With barely five weeks to go before major-party candidates must file petitions to get on the primary ballot, one Republican has raised their hand: Heather Heidelbaugh, a longtime Pittsburgh-area litigator with little experience in electoral politics as a former one-term member of the Allegheny County Council.

Shapiro — whose prospects as a candidate for governor or U.S. senator in 2022 are the constant source of political water-cooler talk in Pennsylvania — is a former state representative and Montgomery County commissioner who had never served in law enforcement before he took office in 2017.

Shapiro took over in 2017, assuming control of what is now an office of more than 900 employees that had endured a tumultuous four years.

Shapiro's elected predecessor, Democrat Kathleen Kane, resigned after she was convicted of leaking information protected by secrecy laws to a newspaper and then lying under oath about it. Under Kane, the office fumbled public corruption cases and saw an exodus of top aides as she waged public feuds and made eyebrow-raising misstatements.

Shapiro's time as attorney general is perhaps best-known for his office's groundbreaking grand jury report in 2018 on the cover-up of child sexual abuse in six of Pennsylvania's Roman Catholic dioceses. The report spawned more than 20 similar investigations in other states and helped prompt the nation's bishops to approve new steps to deal more strongly with sexual abuse by clergy.

His office also has gone to court to challenge President Donald Trump's policies more than 20 times, almost always as part of a coalition of Democratic-led states, and never lost, Shapiro has said.

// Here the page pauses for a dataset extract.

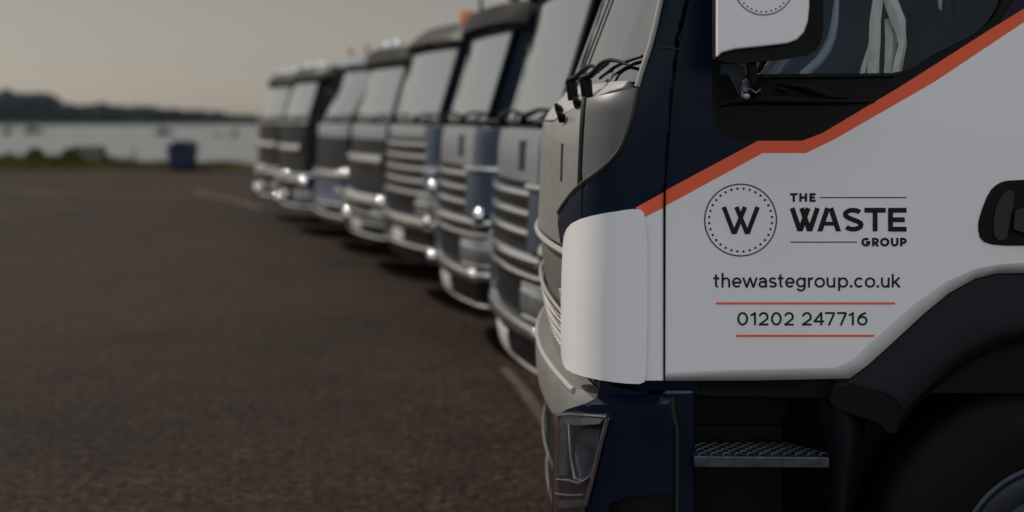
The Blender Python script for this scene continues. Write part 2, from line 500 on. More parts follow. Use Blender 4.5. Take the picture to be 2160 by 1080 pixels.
# sea
def water_material():
    m = bpy.data.materials.new('sea water'); m.use_nodes = True
    n = m.node_tree; p = n.nodes['Principled BSDF']
    p.inputs['Base Color'].default_value = (0.10, 0.11, 0.115, 1)
    p.inputs['Roughness'].default_value = 0.22; p.inputs['IOR'].default_value = 1.33
    t = n.nodes.new('ShaderNodeTexCoord')
    mp = n.nodes.new('ShaderNodeMapping'); mp.inputs['Scale'].default_value = (0.25, 0.7, 1)
    n.links.new(t.outputs['Object'], mp.inputs['Vector'])
    nz = n.nodes.new('ShaderNodeTexNoise'); nz.inputs['Scale'].default_value = 1.0; nz.inputs['Detail'].default_value = 6
    n.links.new(mp.outputs['Vector'], nz.inputs['Vector'])
    bp = n.nodes.new('ShaderNodeBump'); bp.inputs['Strength'].default_value = 0.25; bp.inputs['Distance'].default_value = 0.3
    n.links.new(nz.outputs['Fac'], bp.inputs['Height']); n.links.new(bp.outputs['Normal'], p.inputs['Normal'])
    return m
SEA = -1.9
bm = NB()
v = [bm.verts.new(p) for p in ((-4000, 30, SEA), (4000, 20, SEA), (4000, 1200, SEA), (-4000, 1200, SEA))]
bm.faces.new(v)
setting(obj('sea', bm, water_material(), smooth=False))

# far shore: low land with a wood on it
env = [(-600, 190), (-300, 194), (-60, 196), (0, 196), (25, 194), (45, 200), (75, 199), (100, 203), (118, 210), (134, 223), (160, 226), (210, 222), (240, 224), (270, 229),
       (310, 226), (340, 231), (370, 232), (400, 236), (450, 238), (480, 243), (500, 246), (520, 244), (540, 250), (700, 252), (1000, 249), (1600, 251), (2400, 248)]
SHORE = 1050.0
def land_h(px):
    return (266 - lerp_table(env, px)) / F * SHORE
LAND = M('far land', (0.03, 0.035, 0.02), 0.9, var=0.2, vscale=0.02)
bm = NB(); rows = []
for i in range(121):
    px = -600 + 3000 * i / 120
    x = (px - 1080) / F * SHORE
    h = land_h(px)
    rows.append([bm.verts.new((x * k, SHORE * k, z)) for k, z in ((1.0, SEA - 0.5), (1.003, SEA + 0.6), (1.03, SEA + h * 0.45), (1.2, SEA + h * 0.5))])
for r0, r1 in zip(rows, rows[1:]):
    for j in range(3): bm.faces.new((r0[j], r1[j], r1[j + 1], r0[j + 1]))
setting(obj('far_shore_hills', bm, LAND))
WOOD = M('far wood foliage', (0.012, 0.019, 0.016), 0.9, spec=0.2, var=0.45, vscale=0.03, vdetail=3)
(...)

Shapiro, meanwhile, has mounted an effort to expose more information about guns used in crimes, similar to something New Jersey did, and worked to expand the office's budget, workforce and power.

He has sought, and failed, in the Republican-controlled Legislature to expand the office's authority to pursue gun-trafficking crimes across the state, and he is in the midst of working to expand, through regulation, his office's authority pursue anti-trust cases.

That has won the support of consumer advocates but drawn opposition from the Pennsylvania Chamber of Business and Industry and major business sectors, including insurers and the natural gas industry.